Thrilled as I will be to see them having fun, and genuine as most of it may be, Lennon and Harrison both spoke repeatedly about the main reason for the Beatles break up not being an album, event or person, but the relentlessness of being Beatles: of having to be ‘on’ all the time, of having to satisfy the weight of expectation their audience had. In bootleg audio, even Paul (probably the most at ease with fame) speaks of their need to constantly reinvent themselves, to be becoming something else with each new step.

So while I am thrilled that Jackon has found so much obvious joy in producing this project, it is equally important to accept that there was at least a kernel of truth in the Beatles later perceptions, and that this last effort to take some new pioneering direction was part of a prolonged flame out for the group.

We should accept it when something dies – that it really was a case of Let it Be, not Get Back. It would be crazy to pretend it was otherwise – almost as crazy as it is to pass hours of one’s life writing out imaginary track listings to a fifty year old rock and roll album.

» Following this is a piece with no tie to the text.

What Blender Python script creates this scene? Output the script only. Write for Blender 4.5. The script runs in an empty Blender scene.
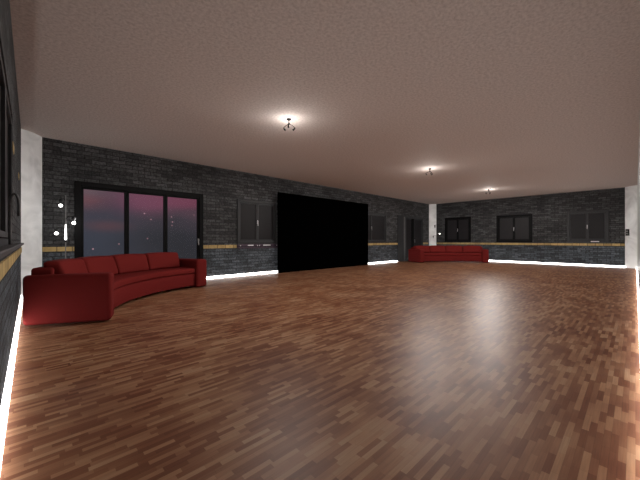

Still, who realy gives a shit? There is six hours of unseen Beatles footage coming. I’ll be watching it again and again and again. I love the fab four so much I may end up sobbing with joy. And, of course, a little regret.

For this really is the last juice to be squeezed from the archive, the final meat to be picked from the bones, and the part of their work which has always meant the most to me. There are no more hidden treasures to be found after this. And worst of all, one day soon, I really might have to quit the fantasy track listings, and let this album be.